14/04/2010 7:45:00 a.m.

0 Comments

I laughed myself silly last week reading about the furore surrounding the women’s World Tour surfing event this week in Taranaki.  
For those who came in late, Taranaki surfers are upset that the top 17 female surfers in the world are surfing their local breaks.
Many locals are using the “It’s our break” defence, and threatening to paddle out and disrupt the biggest surfing event here for ages. Other nut bars are saying that because the event is to be webcast, millions of overseas surfers will suddenly descend on the Naki and no environmental impact assessment has been done to allow for this.
In regard to the first point, it’s both petty and childish. It’s a bit like saying that because you walk your dog along the playing fields near home, if you suddenly find a rugby or football match going on, you’re going to let Spot run amok in the middle of it. Or discovering a visiting rugby team is going to be training in your gym on a day you normally train, so you’re going to go and monopolise the bench press.
As regards millions of bedraggled surfies descending on Taranaki, isn’t that a good thing (not that it’s going to happen)?
The worst aspect to all of this is that the event is a showcase for 19-year-old Naki local Paige Hareb, the first Kiwi woman to make the top 17 on the women’s world tour. Currently ranked number eight, she has been personally attacked and vilified by anonymous internet posters over the Tour stop.
I grew up doing a bit of surfing with my cousin in Dunedin – at a time when not following surfing etiquette meant getting a punch or worse (my mate had his board snapped in half after dropping in on someone else’s wave). But if there was an event on at St Clair beach, we had plenty of other breaks to surf.
So it is with Taranaki, where there are so many great west coast surf beaches with consistent waves that it’s hard to see how this week-long event could raise such a brouhaha. Apparently the women will be surfing at Fitzroy for 18 hours out of the entire week. That leaves plenty of time for these so-called “free surfers” to get out amongst it.
Taranaki surfies have missed the bigger picture here.
Many times an event comes to a venue, it offers the opportunity not only to showcase the sport and the region, but also to develop better facilities. Naki surfers are worried about riparian planting.
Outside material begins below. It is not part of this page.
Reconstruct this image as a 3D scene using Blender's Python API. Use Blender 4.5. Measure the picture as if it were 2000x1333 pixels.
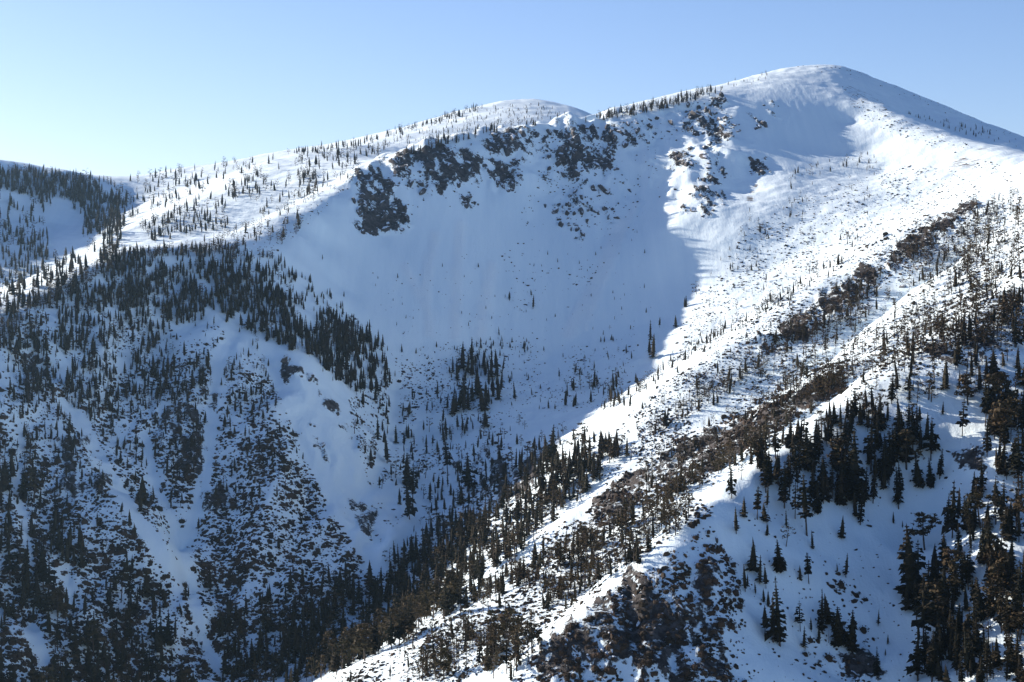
import bpy, math, random
import numpy as np
from mathutils import Vector, Matrix

random.seed(7); rng = np.random.default_rng(7)
for o in list(bpy.data.objects): bpy.data.objects.remove(o)
scene = bpy.context.scene
col = scene.collection
R = math.radians

# ---------------------------------------------------------------- camera
FPX, U0, V0 = 3732.0, 1000.0, 600.0       # focal length and eye-level point, in pixels of the 2000 px wide photograph
cam_d = bpy.data.cameras.new('camera'); cam = bpy.data.objects.new('camera', cam_d); col.objects.link(cam)
cam_d.sensor_width = 36.0; cam_d.lens = FPX / 2000.0 * 36.0
cam_d.shift_y = (V0 - 666.5) / 2000.0
cam_d.clip_start = 1.0; cam_d.clip_end = 60000.0
cam.location = (0, 0, 0); cam.rotation_euler = (R(90), 0, 0)
scene.camera = cam

# ---------------------------------------------------------------- sky, sun, exposure
SUN_EL, SUN_BEHIND = 21.5, 31.0            # elevation; angle of the sun beyond square-left of the view
w = bpy.data.worlds.new('World'); scene.world = w; w.use_nodes = True
nt = w.node_tree; bg = nt.nodes['Background']
sky = nt.nodes.new('ShaderNodeTexSky'); sky.sky_type = 'NISHITA'; sky.sun_disc = False
to_sun = Vector((-math.cos(R(SUN_EL)) * math.cos(R(SUN_BEHIND)), math.cos(R(SUN_EL)) * math.sin(R(SUN_BEHIND)), math.sin(R(SUN_EL))))
sky.sun_elevation = R(SUN_EL)
sky.sun_rotation = math.atan2(to_sun.x, to_sun.y)
sky.altitude = 1500; sky.air_density = 0.8; sky.dust_density = 1.4; sky.ozone_density = 1.5
bg.inputs['Strength'].default_value = 0.089
hs = nt.nodes.new('ShaderNodeHueSaturation'); hs.inputs['Saturation'].default_value = 1.16; hs.inputs['Hue'].default_value = .503
nt.links.new(sky.outputs[0], hs.inputs['Color']); tn = nt.nodes.new('ShaderNodeMix'); tn.data_type = 'RGBA'; tn.blend_type = 'MULTIPLY'; tn.inputs[0].default_value = 1; tn.inputs[7].default_value = (1, .905, .93, 1)
nt.links.new(hs.outputs[0], tn.inputs[6]); nt.links.new(tn.outputs[2], bg.inputs[0])
sun_d = bpy.data.lights.new('sun', 'SUN'); sun = bpy.data.objects.new('sun', sun_d); col.objects.link(sun)
sun_d.energy = 4.0; sun_d.angle = R(0.53); sun_d.color = (1.0, 0.885, 0.775)
sun.rotation_euler = to_sun.to_track_quat('Z', 'Y').to_euler()
scene.view_settings.view_transform = 'Standard'; scene.view_settings.look = 'None'
scene.view_settings.gamma = 1.0; scene.view_settings.use_curve_mapping = False
scene.view_settings.exposure = 1.06
scene.cycles.max_bounces = 6; scene.cycles.diffuse_bounces = 5; scene.cycles.volume_bounces = 0

# ---------------------------------------------------------------- noise
def _hash(ix, iy, seed):
    h = (ix.astype(np.int64) * 374761393 + iy.astype(np.int64) * 668265263 + seed * 974711) & 0x7fffffff
    h = ((h ^ (h >> 13)) * 1274126177) & 0x7fffffff
    return ((h ^ (h >> 16)) & 0xffff) / 65535.0 * 2 - 1
def vnoise(x, y, seed=0):
    ix = np.floor(x); iy = np.floor(y); fx = x - ix; fy = y - iy
    ix = ix.astype(np.int64); iy = iy.astype(np.int64)
    sx = fx * fx * fx * (fx * (fx * 6 - 15) + 10); sy = fy * fy * fy * (fy * (fy * 6 - 15) + 10)
    a = _hash(ix, iy, seed); b = _hash(ix + 1, iy, seed); c = _hash(ix, iy + 1, seed); d = _hash(ix + 1, iy + 1, seed)
    return (a + (b - a) * sx) * (1 - sy) + (c + (d - c) * sx) * sy
def fbm(x, y, octs, seed=0, gain=0.5):
    t = 0; amp = 1.0; n = 0
    for k in range(octs):
        ca, sa = math.cos(k * 1.3), math.sin(k * 1.3)
        t = t + amp * vnoise((x * ca - y * sa) * 2 ** k + 17.3 * k, (x * sa + y * ca) * 2 ** k - 9.1 * k, seed + k); n += amp; amp *= gain
    return t / n
def ridged(x, y, octs, seed=0):
    t = 0; amp = 1.0; n = 0
    for k in range(octs):
        ca, sa = math.cos(k * 1.1), math.sin(k * 1.1)
        t = t + amp * (1 - np.abs(vnoise((x * ca - y * sa) * 2 ** k + 5.7 * k, (x * sa + y * ca) * 2 ** k + 3.3 * k, seed + k)) * 2); n += amp; amp *= 0.5
    return t / n

# ---------------------------------------------------------------- shape of the land: crest lines, gully lines and spot heights
def at(u, v, Y):                            # the point Y metres out that is seen at (u, v)
    return ((u - U0) / FPX * Y, Y, (V0 - v) / FPX * Y)
LINES = []; SPOTS = []
def line(*pts): LINES.append([at(*p) for p in pts])
def spot(*pts): SPOTS.extend(at(*p) for p in pts)

# summit skyline and the broad back of the peak
line((1150,232,1830),(1200,212,1860),(1300,185,1910),(1400,166,1950),(1500,142,1990),(1550,131,2008),(1600,126,2020),(1635,127,2026),(1670,137,2028),(1700,149,2020),(1800,190,2000),(1900,235,1960),(2000,272,1900),(2150,330,1840))
# rim of the bowl, from the upper bowl round to the nose of the tree-covered spur
line((1660,190,1900),(1620,164,1945),(1560,157,1935),(1480,170,1910),(1420,186,1870),(1340,212,1840),(1250,233,1815),(1150,240,1800),(1060,246,1780),(1000,250,1760),(930,268,1735),(850,287,1700),(790,305,1675),(740,321,1650),(690,352,1610),(650,385,1570),(615,425,1525),(585,458,1480),(545,488,1430),(470,490,1405),(400,489,1390),(320,488,1372),(250,491,1350),(190,520,1318),(130,560,1285),(60,610,1240),(0,650,1200),(-150,745,1120),(-320,860,1040))
# arm of the peak that closes the bowl on the right
line((1660,190,1900),(1720,202,1870),(1752,232,1810),(1800,253,1775),(1850,266,1740),(1900,286,1690),(1960,300,1640),(2020,310,1590),(2200,330,1480))
line((1760,228,1900),(1850,262,1850),(1930,288,1800),(2050,312,1740),(2200,360,1700))
# upper bowl and the rocky rib beside it
line((1580,220,1850),(1550,280,1785),(1522,335,1696),(1500,390,1622),(1450,450,1566))
line((1400,215,1832),(1395,260,1784),(1385,310,1721),(1355,380,1652),(1322,440,1598))
line((1470,330,1712),(1455,380,1662))
spot((1640,300,1772),(1665,240,1845),(1440,300,1725),(1580,360,1662),(1560,410,1600),(1620,330,1715))
# headwall
spot((1250,300,1760),(1230,380,1695),(1200,460,1635),(1150,560,1565),(1120,640,1510),
     (1050,330,1720),(1030,430,1650),(1000,530,1580),(980,620,1520),
     (900,340,1670),(890,430,1610),(900,530,1550),(920,620,1500),
     (760,400,1610),(740,460,1570),(770,560,1510),(820,640,1470),
     (640,480,1520),(660,560,1480),(700,640,1430),(1280,560,1540),(1250,640,1490))
# bowl floor, and the canyon running down out of it towards the lower edge
line((1080,690,1480),(1010,740,1430),(960,800,1360),(920,870,1290),(890,940,1230),(860,1000,1180),(820,1060,1120),(770,1130,1070),(700,1210,1020),(600,1300,965),(480,1380,915),(330,1470,860),(100,1600,800))
line((800,690,1440),(770,760,1400),(770,850,1330),(800,930,1250),(830,1000,1190))
spot((900,720,1440),(870,800,1370),(860,870,1310),(950,690,1470))
# side wall of the bowl in the sun
spot((1700,290,1778),(1720,340,1700),(1640,400,1600),(1560,430,1578),(1600,500,1500),(1500,520,1518),(1420,560,1490),(1380,620,1440),(1320,680,1400),(1260,740,1360),(1180,790,1310),
     (1800,310,1700),(1800,390,1580),(1900,340,1600),(1720,450,1500),(1600,560,1420),(1500,620,1390),(1440,650,1370))
# ribs that run down to the left from the big ridge on the right
line((2150,240,1420),(2000,322,1330),(1900,372,1280),(1800,425,1235),(1700,487,1200),(1600,550,1165),(1500,620,1135),(1400,690,1105),(1300,748,1085),(1235,800,1070),(1165,870,1055),(1110,930,1045),(1050,985,1035),(980,1040,1030),(900,1095,1030))
line((1900,528,1140),(1760,620,1090),(1650,705,1045),(1500,818,1000),(1350,922,965),(1250,985,945),(1150,1050,930))
line((2150,330,1120),(2000,418,1060),(1900,490,1015),(1800,565,980),(1700,640,950),(1600,715,925),(1480,800,900),(1380,870,880),(1280,935,865),(1180,985,855),(1100,1020,850),(1020,1070,850),(940,1125,855),(880,1180,860))
line((1900,628,900),(1700,775,850),(1560,870,815),(1450,945,790))
line((1350,965,830),(1200,1055,810),(1050,1140,800),(950,1195,800))
line((1470,950,742),(1300,1085,700),(1150,1185,680),(1000,1275,665))
line((2300,330,940),(2150,430,890),(2000,530,830),(1900,600,800),(1800,672,775),(1700,745,750),(1600,815,725),(1500,880,700),(1430,930,680),(1385,1005,655),(1330,1050,645),(1270,1092,635),(1190,1145,625),(1110,1215,610),(1040,1290,600),(980,1350,590),(900,1430,585))
line((1480,865,800),(1380,932,785),(1240,1030,760),(1100,1105,745),(960,1175,735),(820,1235,735),(720,1290,740),(630,1335,745),(520,1400,750))
spot((850,1300,690),(900,1400,640))
# shaded hollow under the nearest crest, and the last spur on the right
line((1960,660,768),(1900,760,730),(1855,850,712),(1825,950,698),(1800,1050,680),(1770,1150,655),(1750,1250,630),(1730,1350,605),(1700,1500,570))
line((2200,560,800),(2100,680,752),(2030,780,718),(1980,880,690),(1955,980,662),(1968,1090,632),(1998,1200,603),(2035,1350,570))
spot((1600,900,704),(1500,1000,672),(1650,1000,684),(1420,1100,640),(1550,1150,638),(1350,1200,609),(1500,1300,602),(1250,1250,600),(1200,1350,577),(1350,1400,566),(1500,1450,566),(1600,1250,625),(1680,1200,640))
spot((2060,1010,672),(2150,900,715),(2110,1200,605))
# shaded flank of the left spur with its chutes
line((470,560,1360),(440,660,1300),(420,760,1245),(400,880,1180),(375,980,1130),(360,1060,1090),(385,1160,1045),(410,1260,1000),(430,1340,965))
line((60,760,1200),(150,850,1150),(240,960,1095),(330,1080,1045),(390,1190,1010))
line((480,650,1310),(540,740,1265),(600,830,1215),(660,930,1160),(720,1030,1110),(750,1110,1075))
line((330,650,1300),(300,780,1230),(270,900,1160),(260,1000,1110))
line((520,800,1225),(500,920,1155),(500,1030,1100),(520,1150,1045))
line((610,690,1310),(660,770,1285),(700,870,1230),(730,960,1180))
line((100,690,1215),(60,850,1130),(80,1000,1060),(120,1150,1000),(200,1300,950))
spot((0,800,1120),(0,1000,1035),(0,1200,965),(-200,1000,960),(250,1333,945),(300,1180,1020),(600,1000,1125),(640,1120,1070),(560,1250,1000),(-200,1300,860))
spot((350,560,1350),(250,570,1310),(150,620,1270),(560,560,1400),(620,620,1380),(690,700,1370))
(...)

Wouldn’t a better option be to put their energy to the issues around this, water cleanliness, and beach access?
Of course, it’s much easier to anonymously attack something that interferes with a tiny portion of their lives.  
It does also raise the rather lofty pedestal on which the anti-Tour brigade put themselves on. “Our waves”, “our beaches”, indicate a sense of real ownership that of course doesn’t exist in reality.
It’s like the park and gym examples I raised above – it’s huffy and self-indulgent hot air. Despite all the existential bullshit, the event is going ahead. I see the Taranaki police have just been issued with tasers. Perhaps a quick jolt to the “free surfers” (free in the way communism was, reading their internet comments) systems might unscramble their addled brains so they can see the wood for the trees.